No Small Agenda: Changing the World

4 MIN READ
David Nabarro UN photo

By Stephen H. Padre

Give anybody three wishes, and many people would ask for world peace and perhaps an end to all suffering from calamities such as hunger.

David Nabarro might ask to have 17 wishes granted instead of three. It’s Nabarro’s job, in some ways, to end hunger and poverty. And slow down climate change. And ensure clean water and sanitation for all the world’s people. Plus several other monumental, earth-changing tasks. Quite a lot for just one person to handle.

He’s the man appointed as a special adviser to the Secretary-General of the United Nations for implementing the 17 Sustainable Development Goals (SDGs), a process known by the U.N. as the 2030 Agenda for Sustainable Development. Nabarro – and many others – thinks the world can actually achieve these goals. He doesn’t have a genie in a bottle to grant his wishes, but he does have the entire U.N. system behind him.

(The outcomes of the recent World Humanitarian Summit were added to the 2030 Agenda and Nabarro’s portfolio.) 

Addressing part of that system, the World Food Program, at its board meeting in Rome, on Feb. 8, Nabarro described the challenges he and the rest of the world face. “Implementation requires all of us to transform our work to a people-centered and planet-sensitive agenda with local, national and global momentum for implementation,” he said in a speech to the board. “We must remember at all times that it is about the wellbeing of future generations…”

Nabarro was born in London and is a physician by trade. He has more than 30 years of experience in public health, nutrition, and development work at the national, regional, and global levels and has held positions in non-governmental organizations, universities, national governments and the U.N. system.

From 2011 to 2015, Nabarro served as coordinator of the Movement to Scale Up Nutrition. In that role, he became a friend of Bread, especially in its nutrition work. Asma Lateef, director of Bread for the World Institute, interacted frequently with Nabarro in this work.

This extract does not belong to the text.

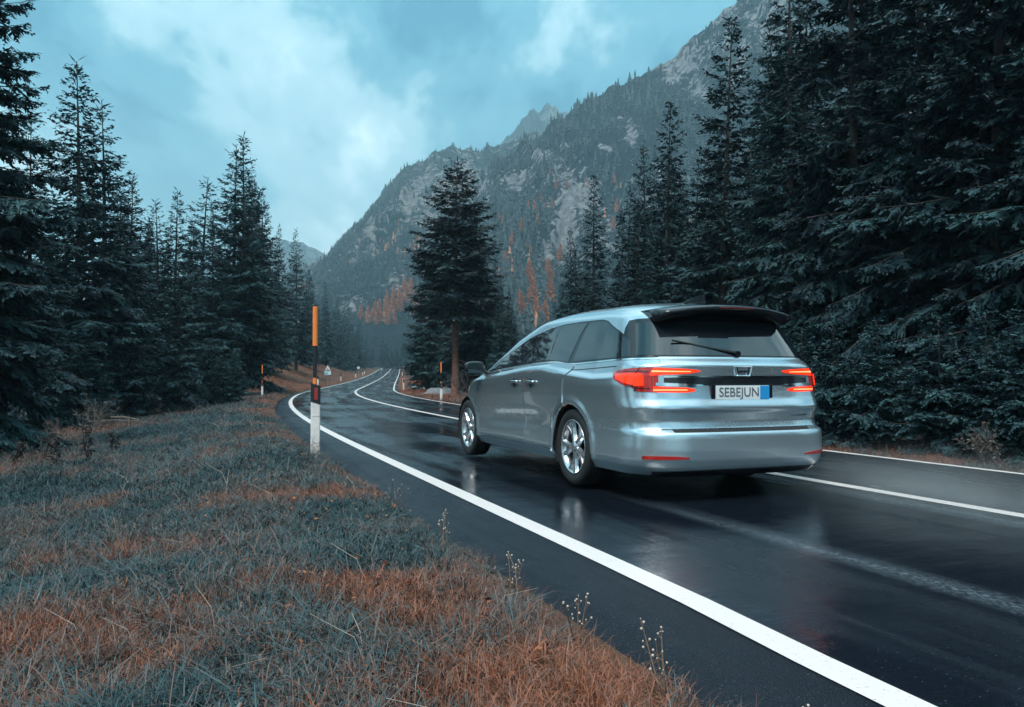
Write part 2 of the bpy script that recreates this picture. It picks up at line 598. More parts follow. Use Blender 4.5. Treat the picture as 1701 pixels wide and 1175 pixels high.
def mountain_mat(name, rock, veg, scale, rockiness):
    m, n, l, b = new_mat(name)
    g = N(n, 'ShaderNodeNewGeometry')
    mp = N(n, 'ShaderNodeMapping', ins={'Scale': (scale, scale, scale * 0.55)})
    l.new(g.outputs['Position'], mp.inputs[0])
    t = N(n, 'ShaderNodeTexNoise', ins={'Scale': 1.0, 'Detail': 9.0, 'Roughness': 0.62, 'Distortion': 0.6})
    l.new(mp.outputs[0], t.inputs['Vector'])
    t2 = N(n, 'ShaderNodeTexNoise', ins={'Scale': 9.0, 'Detail': 6.0, 'Roughness': 0.7})
    l.new(mp.outputs[0], t2.inputs['Vector'])
    at_ = N(n, 'ShaderNodeAttribute', attribute_name='rock')
    f = math_node(n, l, 'ADD', math_node(n, l, 'MULTIPLY', t.outputs[0], 0.30), at_.outputs['Fac'])
    f = math_node(n, l, 'ADD', f, math_node(n, l, 'MULTIPLY', t2.outputs[0], 0.30))
    vz = N(n, 'ShaderNodeMapping', ins={'Scale': (scale * 6, scale * 6, scale * 1.6)})
    l.new(g.outputs['Position'], vz.inputs[0])
    t4 = N(n, 'ShaderNodeTexNoise', ins={'Scale': 1.0, 'Detail': 8.0, 'Roughness': 0.72, 'Distortion': 0.8})
    l.new(vz.outputs[0], t4.inputs['Vector'])
    f = math_node(n, l, 'ADD', f, math_node(n, l, 'MULTIPLY', math_node(n, l, 'SUBTRACT', t4.outputs[0], 0.5), 2.4))
    mask = ramp(n, l, f, [(rockiness, 0.0), (rockiness + 0.16, 1.0)])
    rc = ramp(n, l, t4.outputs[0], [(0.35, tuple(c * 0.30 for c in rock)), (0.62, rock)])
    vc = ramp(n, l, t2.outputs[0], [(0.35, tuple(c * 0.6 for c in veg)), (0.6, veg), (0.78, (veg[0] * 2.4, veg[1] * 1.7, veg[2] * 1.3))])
    l.new(mixc(n, l, mask, vc, rc), b.inputs['Base Color'])
    b.inputs['Roughness'].default_value = 0.9
    b.inputs['Specular IOR Level'].default_value = 0.1
    bp = N(n, 'ShaderNodeBump', ins={'Strength': 1.0, 'Distance': 0.25 / scale})
    l.new(t4.outputs[0], bp.inputs['Height'])
    l.new(bp.outputs[0], b.inputs['Normal'])
    return m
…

Nabarro made clear in his speech that the 2030 Agenda is not solely driven by the U.N. The SDGs were agreed upon by all U.N. member states through their heads of state and government, “and they own it to the full.”

Among his means of implementing the agenda is engaging a wider community of actors, including faith groups. He wants these actors to actively pursue the new agenda and galvanize for action at local level. Message for Bread members: Nabarro wants you to do your part.

“The 2030 Agenda requires us all to work differently,” he said. He explained that the 17 SDGs are inextricably linked and require implementation together as a comprehensive and cohesive whole. Bread for the World Institute has been making many connections among hunger and other issues that are causes or exacerbating factors of hunger, such as health and women’s empowerment. “Zero hunger is linked to poverty reduction, social protection, gender equity, both sustainable production and consumption, and partnerships,” Nabarro continued, referring to SDG 2.

“It is a tremendously positive sign that the international community has agreed to such a visionary and ambitious agenda,” Lateef said. “Ending hunger and malnutrition are at the center of the goals, but the SDGs recognize that progress on one will require progress on them all.”

Nabarro dedicated an entire section of his speech to food security and nutrition within the context of the 2030 Agenda. He cited the Movement to Scale Up Nutrition as an attempt to orient multiple global, regional, and local actors, each with different mandates, toward a shared goal.

“The Scaling Up Nutrition Movement has rallied diverse stakeholders around the vision that improving maternal and child nutrition outcomes is good for the health and wellbeing of individuals, communities, and economies. It’s a new way of working that recognizes that the complexity of the problem and values the different contributions of different sectors. We need innovative approaches that brings people together around the SDGs,” added Lateef.

Stephen H. Padre is the managing editor in Bread’s communications department.